The exhibition centers on the fine arts as a lens through which to understand how deeply intertwined Humboldt’s ideas were with America’s emerging identity. It includes more than 100 paintings, sculptures, maps, and artifacts as well as a video introduction to Humboldt and his connections to the Smithsonian through an array of current projects and initiatives.
“Eleanor Jones Harvey has dusted for Humboldt’s fingerprints on American art and culture and found them nearly everywhere, including the founding of the Smithsonian Institution,” said Stephanie Stebich, the Margaret and Terry Stent Director of the Smithsonian American Art Museum. “The Smithsonian, with its vast range of disciplines and multitude of collections and ongoing research, is the perfect setting for this expansive evaluation of Humboldt’s impact in the United States. Humboldt encouraged American landscape painters to embrace our natural wonders as emblems of our cultural identity. As a country, we have much to thank Humboldt for, as reflected in the countless namesake places and species across our land. Most importantly, Humboldt’s influence on America’s love of and protection of nature is revealed in other prominent Americans’ legacies, such as Theodore Roosevelt and Rachel Carson.”

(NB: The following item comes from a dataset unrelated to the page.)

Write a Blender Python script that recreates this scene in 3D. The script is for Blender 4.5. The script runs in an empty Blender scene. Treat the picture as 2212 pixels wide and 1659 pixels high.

The exhibition places American art squarely in the center of a conversation about Humboldt’s lasting influence with artworks that reveal how the American wilderness became emblematic of the country’s distinctive character. Humboldt’s quest to understand the universe—his concern for deforestation and climate change, his taxonomic curiosity centered on New World species of flora and fauna and his belief that the arts were as important as the sciences for conveying the resultant sense of wonder in the interlocking aspects of the planet—make this a project evocative of how art illuminates some of the issues central to stewardship of the planet today. Artworks by Albert Bierstadt, Karl Bodmer, George Catlin, Frederic Church, Eastman Johnson, Samuel F.B. Morse, Peale, John Rogers, William James Stillman and John Quincy Adams Ward, among others, will be on display. Church, an esteemed painter of the Hudson River school, features prominently in the exhibition. He idolized Humboldt, going as far as trekking in the naturalist’s footsteps in South America.